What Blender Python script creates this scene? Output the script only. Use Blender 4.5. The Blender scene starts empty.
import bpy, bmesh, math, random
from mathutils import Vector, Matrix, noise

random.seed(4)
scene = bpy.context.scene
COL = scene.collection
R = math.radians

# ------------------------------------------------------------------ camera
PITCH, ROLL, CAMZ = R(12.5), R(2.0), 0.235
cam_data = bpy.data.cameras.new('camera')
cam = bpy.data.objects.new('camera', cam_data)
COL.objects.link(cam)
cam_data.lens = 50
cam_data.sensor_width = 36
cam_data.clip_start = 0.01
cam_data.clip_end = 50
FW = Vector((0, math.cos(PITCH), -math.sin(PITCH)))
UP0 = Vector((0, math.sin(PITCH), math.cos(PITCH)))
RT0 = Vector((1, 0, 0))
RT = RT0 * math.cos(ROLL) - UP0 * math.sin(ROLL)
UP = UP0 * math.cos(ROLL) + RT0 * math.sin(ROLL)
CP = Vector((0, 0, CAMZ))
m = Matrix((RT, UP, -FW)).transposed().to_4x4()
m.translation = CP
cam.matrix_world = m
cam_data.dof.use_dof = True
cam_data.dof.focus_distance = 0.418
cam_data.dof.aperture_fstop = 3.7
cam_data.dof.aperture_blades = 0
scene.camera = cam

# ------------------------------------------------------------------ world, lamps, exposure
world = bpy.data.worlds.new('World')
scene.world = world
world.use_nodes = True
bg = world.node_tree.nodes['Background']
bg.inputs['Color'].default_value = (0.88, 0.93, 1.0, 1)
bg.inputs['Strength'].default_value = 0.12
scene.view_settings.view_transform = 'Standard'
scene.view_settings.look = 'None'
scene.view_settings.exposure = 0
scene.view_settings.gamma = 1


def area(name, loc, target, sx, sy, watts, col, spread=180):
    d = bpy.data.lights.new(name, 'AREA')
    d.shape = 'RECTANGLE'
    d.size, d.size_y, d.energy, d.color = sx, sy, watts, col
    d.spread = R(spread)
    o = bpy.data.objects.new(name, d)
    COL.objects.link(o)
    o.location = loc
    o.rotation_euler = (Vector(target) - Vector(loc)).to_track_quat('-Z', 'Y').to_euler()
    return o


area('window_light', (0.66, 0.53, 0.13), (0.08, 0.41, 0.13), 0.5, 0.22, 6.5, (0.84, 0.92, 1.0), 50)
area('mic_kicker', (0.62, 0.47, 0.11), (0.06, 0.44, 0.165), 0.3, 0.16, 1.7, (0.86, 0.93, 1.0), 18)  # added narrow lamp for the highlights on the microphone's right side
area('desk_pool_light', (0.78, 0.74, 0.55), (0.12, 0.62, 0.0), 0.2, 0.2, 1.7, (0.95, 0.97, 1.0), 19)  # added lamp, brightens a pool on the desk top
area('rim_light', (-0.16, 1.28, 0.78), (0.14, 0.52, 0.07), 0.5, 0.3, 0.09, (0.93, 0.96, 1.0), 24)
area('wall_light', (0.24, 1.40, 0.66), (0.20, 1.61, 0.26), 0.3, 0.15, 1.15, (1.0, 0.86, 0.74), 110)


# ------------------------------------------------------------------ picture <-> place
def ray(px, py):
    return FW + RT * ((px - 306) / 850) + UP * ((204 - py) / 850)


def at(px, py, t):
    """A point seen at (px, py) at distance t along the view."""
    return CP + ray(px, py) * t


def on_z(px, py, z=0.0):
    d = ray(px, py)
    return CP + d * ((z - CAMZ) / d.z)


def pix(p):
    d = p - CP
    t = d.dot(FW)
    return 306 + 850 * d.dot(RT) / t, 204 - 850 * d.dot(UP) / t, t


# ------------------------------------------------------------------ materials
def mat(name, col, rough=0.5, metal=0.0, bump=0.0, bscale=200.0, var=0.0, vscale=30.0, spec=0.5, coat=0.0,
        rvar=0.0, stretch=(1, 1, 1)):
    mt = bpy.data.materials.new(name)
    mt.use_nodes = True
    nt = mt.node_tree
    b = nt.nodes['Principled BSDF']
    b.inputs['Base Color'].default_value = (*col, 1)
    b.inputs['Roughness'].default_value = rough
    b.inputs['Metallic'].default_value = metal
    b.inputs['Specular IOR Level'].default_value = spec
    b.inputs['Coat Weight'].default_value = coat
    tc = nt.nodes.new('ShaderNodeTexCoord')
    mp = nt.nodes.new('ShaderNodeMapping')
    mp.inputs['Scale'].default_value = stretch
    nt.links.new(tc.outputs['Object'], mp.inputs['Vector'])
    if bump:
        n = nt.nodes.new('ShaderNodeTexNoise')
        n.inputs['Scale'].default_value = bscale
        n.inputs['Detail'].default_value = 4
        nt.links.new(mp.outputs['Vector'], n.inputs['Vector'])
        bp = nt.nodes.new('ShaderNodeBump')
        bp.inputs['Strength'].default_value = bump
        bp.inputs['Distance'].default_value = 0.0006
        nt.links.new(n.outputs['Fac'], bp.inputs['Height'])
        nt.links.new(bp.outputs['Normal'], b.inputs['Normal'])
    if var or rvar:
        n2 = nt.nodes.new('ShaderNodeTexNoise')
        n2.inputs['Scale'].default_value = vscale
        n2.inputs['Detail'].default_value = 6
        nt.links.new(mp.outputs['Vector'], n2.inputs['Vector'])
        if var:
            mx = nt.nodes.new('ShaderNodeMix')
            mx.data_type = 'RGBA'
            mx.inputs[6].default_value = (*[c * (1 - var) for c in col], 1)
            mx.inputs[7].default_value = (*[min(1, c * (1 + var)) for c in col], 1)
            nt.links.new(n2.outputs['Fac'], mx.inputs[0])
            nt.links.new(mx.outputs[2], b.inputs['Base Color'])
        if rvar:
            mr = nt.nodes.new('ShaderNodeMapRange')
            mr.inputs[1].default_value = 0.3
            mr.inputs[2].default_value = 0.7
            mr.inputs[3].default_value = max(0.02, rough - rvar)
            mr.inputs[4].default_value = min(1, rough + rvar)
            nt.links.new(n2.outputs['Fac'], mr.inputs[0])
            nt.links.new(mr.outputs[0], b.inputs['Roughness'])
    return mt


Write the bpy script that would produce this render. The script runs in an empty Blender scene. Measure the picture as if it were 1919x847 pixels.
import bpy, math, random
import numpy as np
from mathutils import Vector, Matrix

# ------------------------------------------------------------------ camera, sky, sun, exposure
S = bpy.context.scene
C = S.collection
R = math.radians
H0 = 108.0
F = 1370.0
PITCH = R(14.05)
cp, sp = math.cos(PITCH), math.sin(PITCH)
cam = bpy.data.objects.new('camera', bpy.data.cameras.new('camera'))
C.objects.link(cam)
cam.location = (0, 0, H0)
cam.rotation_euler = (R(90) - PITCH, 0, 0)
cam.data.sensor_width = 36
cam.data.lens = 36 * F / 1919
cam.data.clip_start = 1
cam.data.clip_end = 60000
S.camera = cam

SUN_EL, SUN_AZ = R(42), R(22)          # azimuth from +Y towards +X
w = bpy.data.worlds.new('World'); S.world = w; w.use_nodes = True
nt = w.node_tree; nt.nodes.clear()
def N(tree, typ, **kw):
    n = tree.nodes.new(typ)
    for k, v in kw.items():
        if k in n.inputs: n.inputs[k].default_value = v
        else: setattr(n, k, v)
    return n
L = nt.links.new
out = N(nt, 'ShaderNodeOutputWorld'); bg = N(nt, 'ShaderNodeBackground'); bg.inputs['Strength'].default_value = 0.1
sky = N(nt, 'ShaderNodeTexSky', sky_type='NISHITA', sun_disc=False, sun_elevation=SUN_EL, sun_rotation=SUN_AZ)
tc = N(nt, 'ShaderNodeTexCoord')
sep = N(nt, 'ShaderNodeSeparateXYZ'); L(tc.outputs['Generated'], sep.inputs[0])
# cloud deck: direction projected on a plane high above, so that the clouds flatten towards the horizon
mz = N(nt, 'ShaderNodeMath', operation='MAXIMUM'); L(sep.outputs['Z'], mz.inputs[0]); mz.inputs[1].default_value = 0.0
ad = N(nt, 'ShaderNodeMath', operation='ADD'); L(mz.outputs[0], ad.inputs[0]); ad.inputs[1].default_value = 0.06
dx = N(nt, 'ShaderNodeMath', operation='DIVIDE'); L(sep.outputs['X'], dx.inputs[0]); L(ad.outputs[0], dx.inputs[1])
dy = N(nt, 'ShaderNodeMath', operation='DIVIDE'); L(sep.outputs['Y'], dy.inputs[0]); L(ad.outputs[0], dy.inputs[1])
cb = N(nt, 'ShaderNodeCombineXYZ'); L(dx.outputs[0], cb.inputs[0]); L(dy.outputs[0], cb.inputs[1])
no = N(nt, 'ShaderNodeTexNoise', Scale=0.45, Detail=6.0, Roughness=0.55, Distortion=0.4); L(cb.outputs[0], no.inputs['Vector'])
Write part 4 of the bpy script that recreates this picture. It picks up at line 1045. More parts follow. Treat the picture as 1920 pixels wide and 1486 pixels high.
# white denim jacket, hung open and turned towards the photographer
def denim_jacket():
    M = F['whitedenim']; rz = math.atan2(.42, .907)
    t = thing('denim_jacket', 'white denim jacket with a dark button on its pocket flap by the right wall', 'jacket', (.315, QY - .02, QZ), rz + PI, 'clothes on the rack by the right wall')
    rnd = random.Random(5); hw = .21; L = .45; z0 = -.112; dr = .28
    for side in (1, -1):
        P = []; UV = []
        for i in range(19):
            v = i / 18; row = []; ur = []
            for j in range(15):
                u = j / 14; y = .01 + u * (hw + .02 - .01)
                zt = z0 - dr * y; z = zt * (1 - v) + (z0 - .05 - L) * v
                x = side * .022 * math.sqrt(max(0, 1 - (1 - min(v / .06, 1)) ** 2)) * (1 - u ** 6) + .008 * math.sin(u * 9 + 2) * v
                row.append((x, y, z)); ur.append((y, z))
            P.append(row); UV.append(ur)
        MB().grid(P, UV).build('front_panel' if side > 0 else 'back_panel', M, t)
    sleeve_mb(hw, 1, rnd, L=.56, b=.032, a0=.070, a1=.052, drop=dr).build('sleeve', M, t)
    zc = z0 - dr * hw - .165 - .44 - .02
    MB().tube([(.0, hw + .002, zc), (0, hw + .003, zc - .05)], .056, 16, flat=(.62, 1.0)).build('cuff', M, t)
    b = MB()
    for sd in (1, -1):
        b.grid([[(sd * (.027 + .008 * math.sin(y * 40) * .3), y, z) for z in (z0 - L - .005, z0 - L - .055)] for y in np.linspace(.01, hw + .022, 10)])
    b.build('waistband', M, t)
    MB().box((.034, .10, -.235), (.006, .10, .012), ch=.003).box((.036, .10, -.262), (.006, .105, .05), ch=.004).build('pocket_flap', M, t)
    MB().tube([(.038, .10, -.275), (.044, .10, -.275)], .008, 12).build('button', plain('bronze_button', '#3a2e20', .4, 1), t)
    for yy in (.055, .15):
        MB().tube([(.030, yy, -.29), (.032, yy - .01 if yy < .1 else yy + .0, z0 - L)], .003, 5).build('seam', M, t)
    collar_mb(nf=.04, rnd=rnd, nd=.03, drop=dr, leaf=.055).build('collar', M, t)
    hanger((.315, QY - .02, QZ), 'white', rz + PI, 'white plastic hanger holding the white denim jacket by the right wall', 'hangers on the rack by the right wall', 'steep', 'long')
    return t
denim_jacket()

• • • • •

Goal:
Can you repeat, word for word, every line above from the one containing "Write the bpy" down to the one containing "S.camera = cam", including both?

Solution:
Write the bpy script that would produce this render. The script runs in an empty Blender scene. Measure the picture as if it were 1919x847 pixels.
import bpy, math, random
import numpy as np
from mathutils import Vector, Matrix

# ------------------------------------------------------------------ camera, sky, sun, exposure
S = bpy.context.scene
C = S.collection
R = math.radians
H0 = 108.0
F = 1370.0
PITCH = R(14.05)
cp, sp = math.cos(PITCH), math.sin(PITCH)
cam = bpy.data.objects.new('camera', bpy.data.cameras.new('camera'))
C.objects.link(cam)
cam.location = (0, 0, H0)
cam.rotation_euler = (R(90) - PITCH, 0, 0)
cam.data.sensor_width = 36
cam.data.lens = 36 * F / 1919
cam.data.clip_start = 1
cam.data.clip_end = 60000
S.camera = cam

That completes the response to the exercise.